Görüldüğü üzere Dış Ticaret Müsteşarlığı 15.8.2008 tarihli yazımız konusunda kamuoyunun yanlış bilgilendirildiği görüşündedir. Oysa açıklamalarımız kamuyu doğru bilgilendirme ilkesi çerçevesinde yapılmış açıklamalar olup hukukun üstünlüğü ilkesi esas alınarak hazırlanmaktadır. Amaç da vergi ve hukukun birlikte düşünülmesi ve uygulanmasıdır. Buna göre:

1. Dış Ticaret Müsteşarlığı'nın "yazıda iddia edildiği gibi sözkonusu tebliğde Dış Ticaret Müsteşarlığı herhangi bir ek mali yükümlülük doğuran tasarrufta bulunmamıştır. Bu konudaki yetki Bakanlar Kurulu'ndadır" ifadesi doğru değildir. Zira biz de bu konudaki yetkinin Bakanlar Kurulu'nda olduğunu yazımızın dördüncü paragrafında belirttik. Bunun yanında bu yönde bir karar alındığı da metinden anlaşılmaktadır. Zira tebliğin 3. maddesinde noktalı virgüllerle ayrılan ifadelere bakıldığında "üç yıl süreyle ek mali yükümlülük şeklinde korunma önlemi uygulanmasına" ifadesi yer almaktadır. Son kısımda mali yükümlülüğün tutarı ve muafiyet konusunda Bakanlar Kurulu'na öneride bulunulacağı belirtilmiştir. Aksinin iddia edilmesi durumunda müsteşarlığın zaman zaman yazılarımızda dile getirdiğimiz metin ifadelerinin doğru yazılması konusunu düşünmesi gerekmektedir.

2. Bu kararın kurul kararı olduğu iddiasının tebliğin başında yazan Dış Ticaret Müsteşarlığı'ndan ifadesi karşısında bir anlamı bulunmamaktadır.

3. Anayasa Mahkemesi kararları da mahkeme kararıdır. Her mahkeme kararında olabileceği gibi verilen her kararın kanuna uygun olsa bile hukuka uygun olduğu söylenemez. Bir yetkinin kanun olan Anayasa'da yer alması hukuka uygun olmasını gerektirmediğinden Anayasa Mahkemesi kararına rağmen bu yetki hukuka aykırıdır.

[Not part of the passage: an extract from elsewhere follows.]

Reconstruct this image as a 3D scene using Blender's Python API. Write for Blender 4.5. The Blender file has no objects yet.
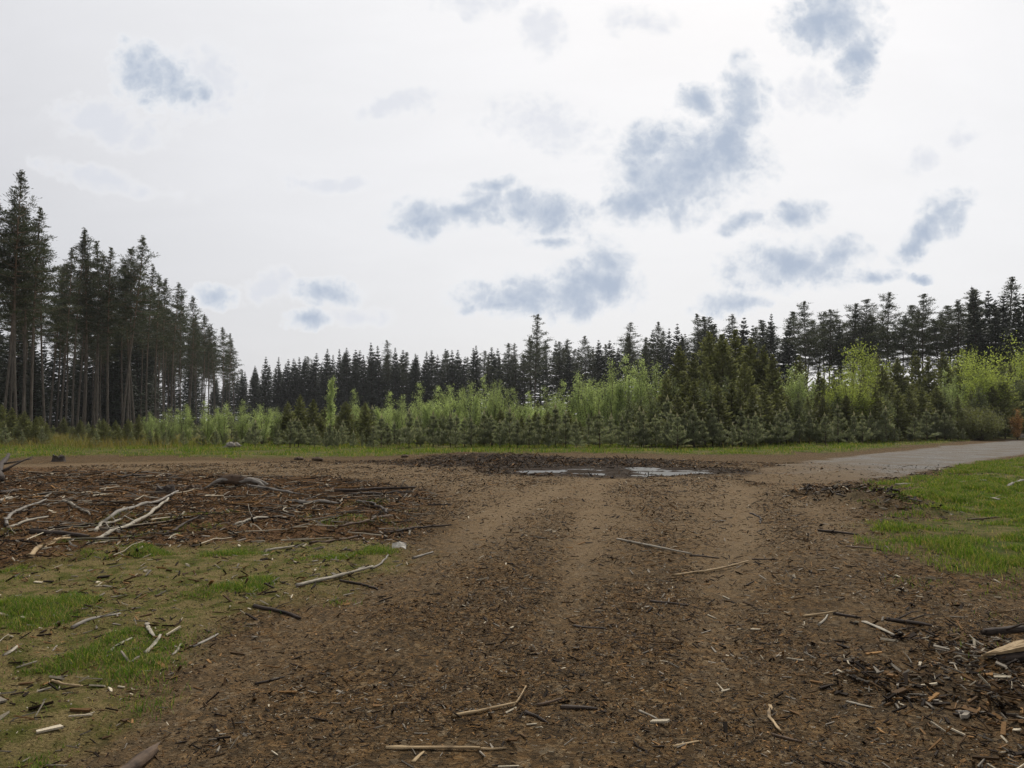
import bpy, math
import numpy as np
from mathutils import Vector

RAD = math.radians
sc = bpy.context.scene
COL = sc.collection
CAM_H, F, HOR = 1.6, 770.0, 420.0
PITCH = math.atan((HOR - 384.0) / F)
SUN_AZ, SUN_EL = RAD(18), RAD(46)          # azimuth to the right of +Y


# ------------------------------------------------------------------ helpers
def uv_dir(px, py):
    """photo pixel -> (x/y, z/y) of its viewing direction"""
    a, b = (px - 512.0) / F, (384.0 - py) / F
    c, s = math.cos(PITCH), math.sin(PITCH)
    yy, zz = c - b * s, s + b * c
    return a / yy, zz / yy


def P(px, py, z=0.0):
    u, v = uv_dir(px, py)
    y = (z - CAM_H) / v
    return u * y, y


def PD(px, d):
    return uv_dir(px, HOR)[0] * d, d


def top_h(py, d, px=512):
    return CAM_H + uv_dir(px, py)[1] * d


def pix_x(x, y):
    c = math.cos(PITCH)
    return 512 + F * x / (y * c)


def _hash(ix, iy, seed):
    n = (ix.astype(np.int64) * 374761393 + iy.astype(np.int64) * 668265263 + seed * 1442695041) & 0xFFFFFFFF
    n = ((n ^ (n >> 13)) * 1274126177) & 0xFFFFFFFF
    n = n ^ (n >> 16)
    return (n & 0xFFFFFF) / float(0xFFFFFF)


def vnoise(x, y, seed=0):
    x = np.asarray(x, float); y = np.asarray(y, float)
    ix, iy = np.floor(x), np.floor(y)
    fx, fy = x - ix, y - iy
    fx = fx * fx * fx * (fx * (fx * 6 - 15) + 10); fy = fy * fy * fy * (fy * (fy * 6 - 15) + 10)
    a = _hash(ix, iy, seed); b = _hash(ix + 1, iy, seed)
    c = _hash(ix, iy + 1, seed); d = _hash(ix + 1, iy + 1, seed)
    return (a * (1 - fx) + b * fx) * (1 - fy) + (c * (1 - fx) + d * fx) * fy


def fbm(x, y, scale, octs=4, seed=0):
    x = np.asarray(x, float) / scale; y = np.asarray(y, float) / scale
    t, amp, tot = 0.0, 1.0, 0.0
    for o in range(octs):
        t = t + amp * (vnoise(x * 2 ** o + 17.3 * o, y * 2 ** o - 9.1 * o, seed + o) - 0.5)
        tot += amp; amp *= 0.5
    return t / tot * 2.0      # about -1..1


def sstep(a, b, x):
    t = np.clip((x - a) / (b - a), 0, 1)
    return t * t * (3 - 2 * t)


def poly_sd(pts, x, y):
    """signed distance, positive inside"""
    pts = np.array(pts, float)
    d2 = np.full(x.shape, 1e18); ins = np.zeros(x.shape, bool)
    for i in range(len(pts)):
        ax, ay = pts[i]; bx, by = pts[(i + 1) % len(pts)]
        ex, ey = bx - ax, by - ay
        t = np.clip(((x - ax) * ex + (y - ay) * ey) / (ex * ex + ey * ey + 1e-12), 0, 1)
        d2 = np.minimum(d2, (x - ax - t * ex) ** 2 + (y - ay - t * ey) ** 2)
        if abs(ey) > 1e-9:
            cross = ((ay > y) != (by > y)) & (x < ex * (y - ay) / ey + ax)
            ins ^= cross
    d = np.sqrt(d2)
    return np.where(ins, d, -d)


def pxpoly(l):
    return [P(a, b) for a, b in l]


# ------------------------------------------------------------------ layout of the ground (metres)
LAWN = pxpoly([(1300, 452), (1100, 453), (1024, 457), (965, 467), (915, 479), (900, 492), (885, 525), (890, 555), (935, 575), (1024, 590), (1200, 620)])
STRIP = pxpoly([(-300, 463), (0, 460), (100, 456), (250, 458), (400, 456), (480, 454), (560, 453.5), (690, 455), (760, 455), (870, 449.5), (960, 441.8), (1060, 437), (1060, 432), (500, 431), (-300, 431)])
ROAD = pxpoly([(742, 477), (765, 468), (800, 462), (870, 454), (950, 446), (1024, 440), (1130, 434.5), (1300, 431), (1300, 438), (1130, 446), (1024, 454), (955, 465), (905, 476), (850, 482), (790, 485), (755, 483)])
TRACK = pxpoly([(-150, 466), (60, 463), (200, 460), (400, 463), (520, 467), (700, 470), (745, 476), (760, 485), (850, 483), (880, 500), (885, 560), (930, 610), (985, 700), (1040, 800), (1300, 1500), (-900, 1500), (-150, 830), (60, 740), (150, 672), (230, 628), (330, 592), (415, 556), (440, 522), (430, 492), (330, 478), (150, 472), (-150, 472)])
SLASH = pxpoly([(-400, 468), (40, 466), (150, 472), (330, 479), (430, 492), (440, 518), (390, 540), (300, 546), (150, 556), (0, 575), (-400, 620)])
MOSS = pxpoly([(-400, 600), (0, 570), (150, 552), (350, 540), (410, 556), (330, 592), (230, 628), (150, 672), (60, 740), (-150, 830)])
PX0, PY0 = P(612, 470.5)
MX0, MY0 = P(540, 462)
HX0, HY0 = P(862, 500)
CX0, CY0 = P(1015, 690)


LIGHT_LANES = [(pxpoly([(120, 740), (230, 665), (330, 608), (420, 560), (500, 515), (560, 485), (640, 476)]), 0.42), (pxpoly([(690, 700), (715, 620), (738, 560), (748, 515), (735, 485)]), 0.34),
               (pxpoly([(560, 640), (580, 560), (590, 505), (600, 480)]), 0.25)]
DARK_LANES = [(pxpoly([(380, 800), (440, 680), (500, 600), (545, 540), (575, 500)]), 0.40), (pxpoly([(640, 800), (650, 680), (660, 590), (665, 530), (662, 490)]), 0.45), (pxpoly([(790, 700), (800, 600), (790, 540), (770, 495)]), 0.40)]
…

4. Son kısımla ilgili konu da aynı yönde olup her yetkinin hukuka uygun olduğu intibaına kapılmamak gerekmektedir. Bu nedenle yapılan çalışma ve düzenlemelerin kanuna uygun olması yanında mutlaka hukuka uygun olup olmadığının da incelenmesi gerekmektedir.

Dış Ticaret Müsteşarlığı'nın ifade ettikleri doğru olsaydı biz de köşemizin adını "Vergi ve Hukuk" değil "Vergi ve Kanun" yapardık.